The egoic mind projects another you, the thinker of the thoughts. This is the ego, the you that you think you are: the you that has a name and looks a certain way and is a father/mother, sister/brother, and so on. (Fill in the blank with all the things you call yourself.) That you is the one that does not exist. That you isn’t real. Instead, you are the awareness of the person you think you are.
Once you see this, you have to wonder why it took so long. Programming. That’s all. We don’t see it because we are programmed to think of ourselves the way we do. There’s no getting around our programming except by seeing that it’s not the whole truth about who we are. We are programmed to believe an illusion. Once we realize this, the jig is up, as they say. The bell can’t be un-rung, and we can’t go back to believing a lie. We may still do some of the same things we did, but life is never the same.
However, our programming still has some pull. It can pull us in for a while, but not for long before we catch ourselves laughing for taking the me so seriously. We may find the ego endearing and silly, but we can’t buy into its perspective for very long. Most of what the egoic mind says just doesn’t seem true anymore.
What an amazing discovery! What a relief it is to discover that we are not this individual who suffers and struggles so. We can finally give up the effort to be somebody special, to know things, to be right, and to get it right. We were never satisfied with ourselves or others, no matter what we did or what they did. It was a no-win game. What a relief it is to give up the effort to be better, do better, and get more.
How did we miss the fact that everything we have ever wanted has been here all along? The peace, happiness, and joy we have been searching for, competing for, have been here all along in the space between our thoughts. We are that peace, happiness, and joy. We missed it because it is who we are. It is too close for us to see, like an eye that can’t see itself. It is so ever-present that, like water to a fish, it is taken for granted and not questioned. Like the air we breathe, it is invisible and without dimension, and the ego doesn’t pay attention to such things. The ego has eyes only for the tangibles in life.

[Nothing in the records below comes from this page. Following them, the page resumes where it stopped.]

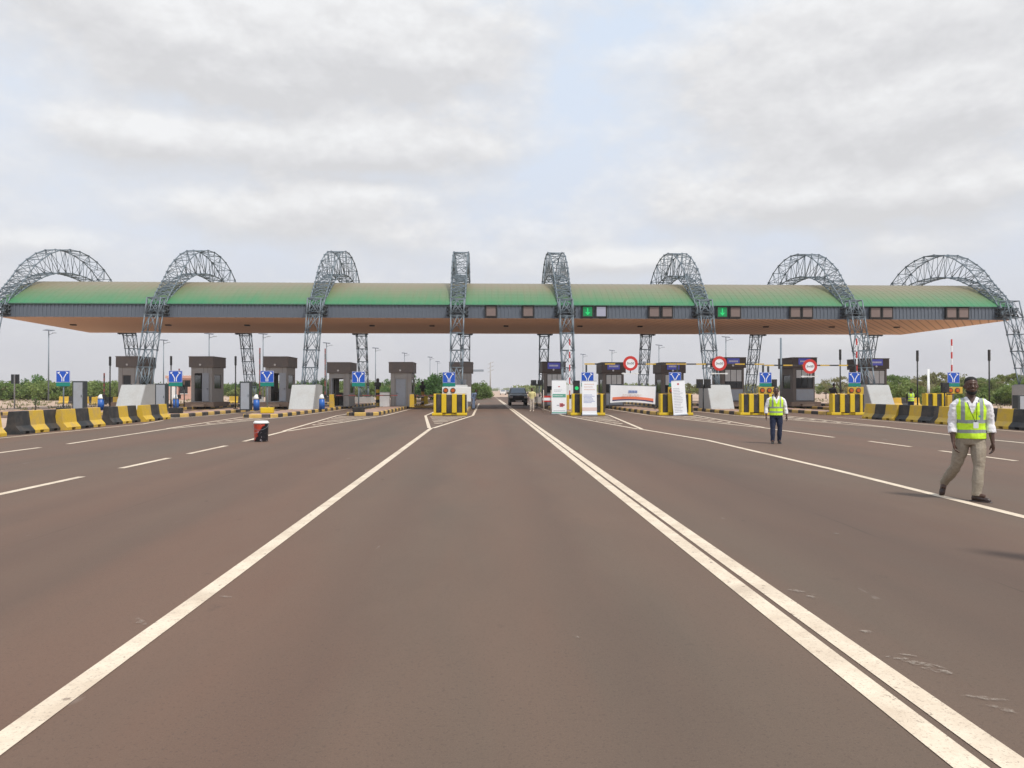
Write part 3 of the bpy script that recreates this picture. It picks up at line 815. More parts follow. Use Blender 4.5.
for k, px in enumerate(cush_px):
    o = cp if k == 0 else copy_tree(cp); Y = 44.6 if k < 5 else 49
    o.location = (PX(px, Y), Y, 0); o.scale = (1, 1, .945)
    tag(o, 'yellow and black crash cushion '+cn[k], 'crash cushion', 'crash cushions at the island noses')
# ------------------------------------------------------------------ V lane signs
def vsign(flash=0, base='kerb'):
    root = empty('lane_sign', (0, 0, 0))
    p = MB(); p.tube([(-.0, .06, 0), (0, .06, 2.30)], .04, 8); p.build('post', M['galv'], root)
    bp = MB(); bp.b2(-.34, .34, -.12, .28, 0, .32, 0, .04); bp.build('base', M[base], root)
    s = MB(); s.b2(-.38, .38, -.01, .015, 1.74, 2.40, 0, .008); so = s.build('panel', M['sign_blue'], root)
    e = MB()
    for (x0, x1, z0, z1) in ((-.375, .375, 2.377, 2.39), (-.375, .375, 1.75, 1.76), (-.375, -.365, 1.76, 2.377), (.365, .375, 1.76, 2.377)): e.b2(x0, x1, -.016, -.011, z0, z1)
    e.build('border', M['sign_white'], so)
    v = MB()
    def stroke(a, b, w):
        a = Vector(a); b = Vector(b); d = (b-a).normalized(); n = Vector((-d.y, d.x))*w/2
        Q = [a+n, b+n, b-n, a-n]
        v.add([(q.x, -.02, q.y) for q in Q]+[(q.x, -.012, q.y) for q in Q], [(0, 1, 2, 3), (7, 6, 5, 4), (0, 4, 5, 1), (1, 5, 6, 2), (2, 6, 7, 3), (3, 7, 4, 0)])
    stroke((-.18, 2.22), (-.045, 1.98), .045); stroke((.18, 2.22), (.045, 1.98), .045)
    stroke((-.05, 1.99), (-.05, 1.80), .045); stroke((.05, 1.99), (.05, 1.80), .045)
    v.add([(-.32, -.02, 2.28), (-.15, -.02, 2.35), (-.22, -.02, 2.21), (.32, -.02, 2.28), (.22, -.02, 2.21), (.15, -.02, 2.35)], [(0, 2, 1), (3, 5, 4)])
    v.build('symbol', M['sign_white'], so)
    g_ = MB(); g_.b2(-.38, .38, -.01, .015, 1.52, 1.735, 0, .006); g_.build('green_plate', M['sign_green'], root)
    if flash:
        w = 1.0 if flash == 1 else 1.75
        x0 = -.42
        b = MB(); b.b2(x0, x0+w, .0, .10, 1.08 if flash == 1 else .6, 1.50, 0, .02)
        fb = b.build('lamp_board', M['yellow'] if flash == 1 else M['white'], root)
        for x in (-.20, .24):
            l = MB(); l.disc((x, -.03, 1.29), .16, .028, 0, 18); lo = l.build('lamp', M['booth_br'], root)
            l = MB(); l.disc((x, -.055, 1.29), .11, .024, 0, 16); l.build('lens', M['orange'], lo)
    return root
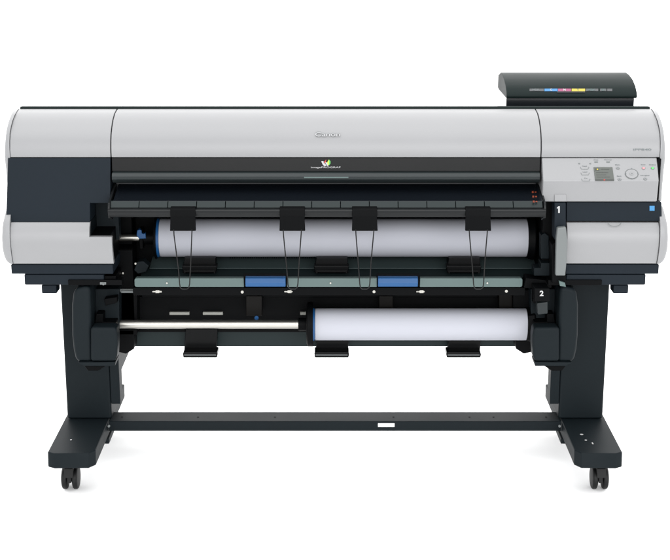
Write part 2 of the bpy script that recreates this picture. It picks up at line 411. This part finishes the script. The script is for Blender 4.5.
# handle bar
hp = [(-0.124, Zp(171.6, -0.124)), (-0.134, Zp(173.2, -0.134)), (-0.140, Zp(176.3, -0.140)), (-0.139, Zp(179.5, -0.139)), (-0.130, Zp(182.2, -0.130)), (-0.11, Zp(183, -0.11)), (-0.1, Zp(171.6, -0.124))]
bm = B(); px_(bm, hp, xs1 + 0.003, xs2 - 0.003); hb = obj('cover_handle', bm, 'handle', PR, 0.001, 2, 50)
bm = B(); rect(bm, 304, 176.9, 348.5, 178.1, -0.1412, 0.004); obj('grip_line', bm, 'rail', hb, 0.0004)

# ---- black throat + output guide, stepped out towards the front
G0 = (-0.080, Zp(184, -0.080)); G1 = (-0.182, Zp(201, -0.182)); G2 = (-0.196, Zp(208.2, -0.196))
xg = 0.604; xgr = Xp(546.3, -0.2, 0.80)
bm = B(); box(bm, xs1 + 0.004, xs2 - 0.004, -0.078, 0.0, Zp(196, -0.078), Zp(171.8, -0.078) + 0.0); obj('throat_wall', bm, 'gloss', PR)
bm = B(); px_(bm, [G0, (G1[0], G1[1]), (G1[0] + 0.01, G1[1] - 0.012), (G0[0] + 0.01, G0[1] - 0.03)], -xg + 0.012, xgr - 0.006); gd = obj('output_guide', bm, 'gloss', PR, 0.001)
# the segmented lower row
edges = [110.5 + 28.75 * i for i in range(16)]
edges[-1] = 542.6
bm = B()
for a, b_ in zip(edges, edges[1:]):
    X0 = Xp(a, *G1) + 0.0009; X1 = Xp(b_, *G1) - 0.0009
    px_(bm, [(G1[0], G1[1] - 0.0004), (G2[0], G2[1] + 0.0012), (G2[0] + 0.012, G2[1] + 0.0012), (G1[0] + 0.012, G1[1] - 0.0008)], X0, X1)
obj('guide_row', bm, 'guide', gd, 0.0008)
L1 = [(G2[0] - 0.002, G2[1]), (-0.2095, Zp(209.8, -0.2095)), (-0.2105, Zp(211.5, -0.2105)), (-0.2085, Zp(213.6, -0.2085)), (-0.198, Zp(217.2, -0.198)), (-0.17, Zp(217.2, -0.198)), (-0.17, G2[1])]
bm = B(); px_(bm, L1, -xg + 0.001, xgr - 0.001); lip = obj('guide_lip', bm, 'lip', gd, 0.0015, 3)
for xa_, xb_ in ((-xg, -xg + 0.006), (xgr - 0.006, xgr)):
    bm = B(); px_(bm, [(-0.085, Zp(184, -0.085)), (-0.196, Zp(203, -0.196)), (-0.203, Zp(209, -0.203)), (-0.200, Zp(218, -0.200)), (-0.16, Zp(220, -0.16)), (-0.075, Zp(200, -0.075))], xa_, xb_)
    obj('guide_end', bm, 'lip', gd, 0.0015)
bm = B()
for i, y in enumerate((192.5, 197, 202)):
    patch(bm, 531.8 + i * 0.5, y - 0.9, 533.6 + i * .5, y + 0.9, G0, G1, 0.0012, 0.0004); patch(bm, 534.6 + i * .5, y - 0.6, 536.4 + i * .5, y + 0.6, G0, G1, 0.0012, 0.0004)
obj('size_marks', bm, 'orange', gd)

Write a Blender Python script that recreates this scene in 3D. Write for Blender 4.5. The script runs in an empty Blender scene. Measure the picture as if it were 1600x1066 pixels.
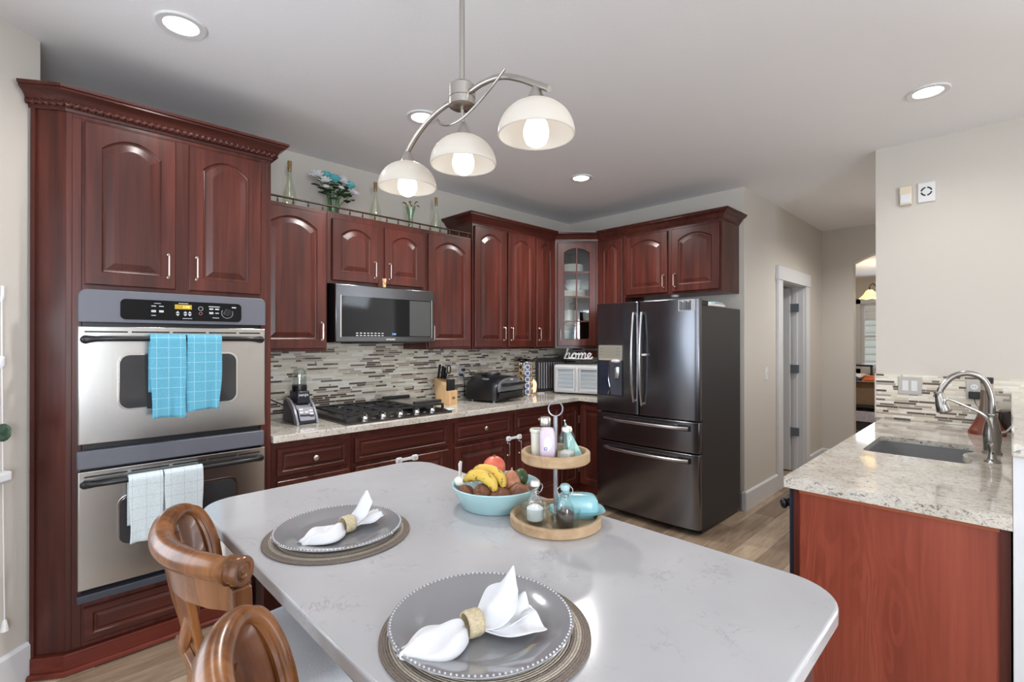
import bpy, bmesh, math, random
from mathutils import Vector, Matrix
from math import sin, cos, pi, radians as R
random.seed(7)
SC = bpy.context.scene
COL = SC.collection

# ------------------------------------------------------------------ camera
cd = bpy.data.cameras.new('camera'); cam = bpy.data.objects.new('camera', cd); COL.objects.link(cam)
cam.location = (-4.3105, -3.4834, 1.4411)
cam.rotation_euler = (pi/2 + .0026, 0, .7957 - pi/2)
cd.sensor_width = 36; cd.lens = 36*763.9/1600; cd.shift_y = -2.6/1600
cd.clip_start = .05
SC.camera = cam
# ------------------------------------------------------------------ world, exposure
SC.view_settings.view_transform = 'Standard'; SC.view_settings.look = 'None'
SC.view_settings.gamma = 1; SC.view_settings.use_curve_mapping = False
SC.view_settings.exposure = 0.56
W = bpy.data.worlds.new('sky'); SC.world = W; W.use_nodes = True
W.node_tree.nodes['Background'].inputs[0].default_value = (.80, .90, 1, 1)
W.node_tree.nodes['Background'].inputs[1].default_value = 1.0
try:
    SC.cycles.use_denoising = True
    SC.cycles.max_bounces = 10; SC.cycles.transparent_max_bounces = 12
    SC.cycles.sample_clamp_indirect = 6
    SC.cycles.caustics_reflective = False; SC.cycles.caustics_refractive = False
except Exception:
    pass

def area(name, loc, target, sx, sy, power, col=(1, 1, 1)):
    l = bpy.data.lights.new(name, 'AREA'); l.shape = 'RECTANGLE'; l.size = sx; l.size_y = sy
    l.energy = power; l.color = col
    o = bpy.data.objects.new(name, l); COL.objects.link(o); o.location = loc
    o.rotation_euler = (Vector(target) - Vector(loc)).to_track_quat('-Z', 'Z').to_euler()
    return o
DAY = (.84, .92, 1)
# daylight coming through the room's windows
area('daylight_nook_diagonal', (-4.99, -1.23, 1.55), (-4.99+1, -1.23-1, 1.50), 1.1, 1.2, 9, DAY)
area('daylight_nook_west', (-5.59, -3.3, 1.45), (-4.6, -3.3, 1.35), 2.0, 1.6, 13, DAY)
area('daylight_south_left', (-5.0, -6.90, 1.50), (-4.75, -5, 2.25), 1.05, 1.6, 92, DAY)
area('daylight_south_right', (0.52, -6.90, 2.36), (0.3, -5, 1.6), .55, .42, 4.5, DAY)
area('daylight_living_east', (2.9, -5.45, 1.5), (1.5, -5.3, 2.1), 2.2, 1.7, 185, DAY)
area('daylight_dining', (5.9, -2.3, 1.6), (4, -2.6, 1.3), 1.2, 1.3, 9, DAY)

# ------------------------------------------------------------------ mesh helpers
class G:
    def __init__(s): s.V = []; s.F = []; s.M = None
    def add(s, vs, fs):
        b = len(s.V)
        if s.M is not None: vs = [s.M @ Vector(v) for v in vs]
        s.V += [tuple(v) for v in vs]; s.F += [tuple(b+i for i in f) for f in fs]
        return s
    def box(s, x0, x1, y0, y1, z0, z1):
        x0, x1 = min(x0, x1), max(x0, x1); y0, y1 = min(y0, y1), max(y0, y1); z0, z1 = min(z0, z1), max(z0, z1)
        return s.add([(x0,y0,z0),(x1,y0,z0),(x1,y1,z0),(x0,y1,z0),(x0,y0,z1),(x1,y0,z1),(x1,y1,z1),(x0,y1,z1)],
                     [(3,2,1,0),(4,5,6,7),(0,1,5,4),(1,2,6,5),(2,3,7,6),(3,0,4,7)])
    def rings(s, rings, caps=(True, True), closed=False):
        n = len(rings[0]); vs = [v for r in rings for v in r]; fs = []
        m = len(rings)
        for i in range(m if closed else m-1):
            a = i*n; b = ((i+1) % m)*n
            for j in range(n): k = (j+1) % n; fs.append((a+j, a+k, b+k, b+j))
        if not closed:
            if caps[0]: fs.append(tuple(reversed(range(n))))
            if caps[1]: fs.append(tuple((m-1)*n+j for j in range(n)))
        return s.add(vs, fs)
    def lathe(s, prof, c=(0,0,0), n=32, M=None, caps=(True, True)):
        rs = []
        for r, z in prof:
            r = max(r, 1e-4)
            ring = [Vector((r*cos(2*pi*i/n), r*sin(2*pi*i/n), z)) for i in range(n)]
            if M is not None: ring = [M @ v for v in ring]
            rs.append([tuple(v + Vector(c)) for v in ring])
        return s.rings(rs, caps)
    def tube(s, path, r, n=10, caps=(True, True), closed=False, flat=1.0, upv=None):
        P = [Vector(p) for p in path]; m = len(P)
        rad = r if isinstance(r, (list, tuple)) else [r]*m
        T = []
        for i in range(m):
            if closed: t = P[(i+1) % m] - P[i-1]
            else: t = P[min(i+1, m-1)] - P[max(i-1, 0)]
            T.append(t.normalized())
        u = Vector(upv) if upv else (Vector((0,0,1)) if abs(T[0].z) < .9 else Vector((1,0,0)))
        rs = []
        for i in range(m):
            u = (u - T[i]*u.dot(T[i])); u.normalize(); w = T[i].cross(u)
            rs.append([tuple(P[i] + u*(rad[i]*cos(2*pi*j/n)) + w*(rad[i]*flat*sin(2*pi*j/n))) for j in range(n)])
        return s.rings(rs, caps, closed)
    def ell(s, c, r, n=20, m=12, Rm=None, f=None):
        if not isinstance(r, (list, tuple)): r = (r, r, r)
        rs = []
        for k in range(m+1):
            a = -pi/2 + pi*k/m; ring = []
            for i in range(n):
                d = Vector((cos(a)*cos(2*pi*i/n), cos(a)*sin(2*pi*i/n), sin(a)))
                if k in (0, m): d = Vector((1e-3*cos(2*pi*i/n), 1e-3*sin(2*pi*i/n), sin(a)))
                q = 1 if f is None else f(d)
                v = Vector((d.x*r[0], d.y*r[1], d.z*r[2]))*q
                if Rm is not None: v = Rm @ v
                ring.append(tuple(v + Vector(c)))
            rs.append(ring)
        return s.rings(rs)
    def prism(s, pts, z0, z1, plane='xy'):
        def P(a, b, h): return (a,b,h) if plane == 'xy' else ((a,h,b) if plane == 'xz' else (h,a,b))
        return s.rings([[P(a,b,z0) for a,b in pts], [P(a,b,z1) for a,b in pts]])
    def grid(s, fn, nu, nv):
        vs = [fn(i/nu, j/nv) for i in range(nu+1) for j in range(nv+1)]
        w = nv+1
        return s.add(vs, [(i*w+j, (i+1)*w+j, (i+1)*w+j+1, i*w+j+1) for i in range(nu) for j in range(nv)])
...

Besides, the ego has been very busy creating a life, a story, by manifesting problems and then trying to solve them. When we were identified with the egoic mind, we were too busy to ask questions. We had a thought and then did something about it. That’s what life was about. But once we begin questioning the egoic mind, the illusion begins to unravel.
When the time comes to awaken, the Self puts thoughts into the mind that question the validity of our other thoughts. The Self also draws others to us who realize the Truth and have seen through the egoic mind. Questions about the nature and purpose of life also begin to arise in the mind.
Until then, the tendency is to respect and adhere to whatever goes through the egoic mind. Like someone lost in the ocean who has just been thrown a life preserver, we cling to each thought for dear life. After all, without our thoughts telling us who we are, who would we be? We don’t think that being no-thing is an option. To the egoic mind, being no-thing is the same as not existing. The ego would rather be anyone, even an unhappy someone, than not exist at all. This domination of the egoic mind is the cause of suffering.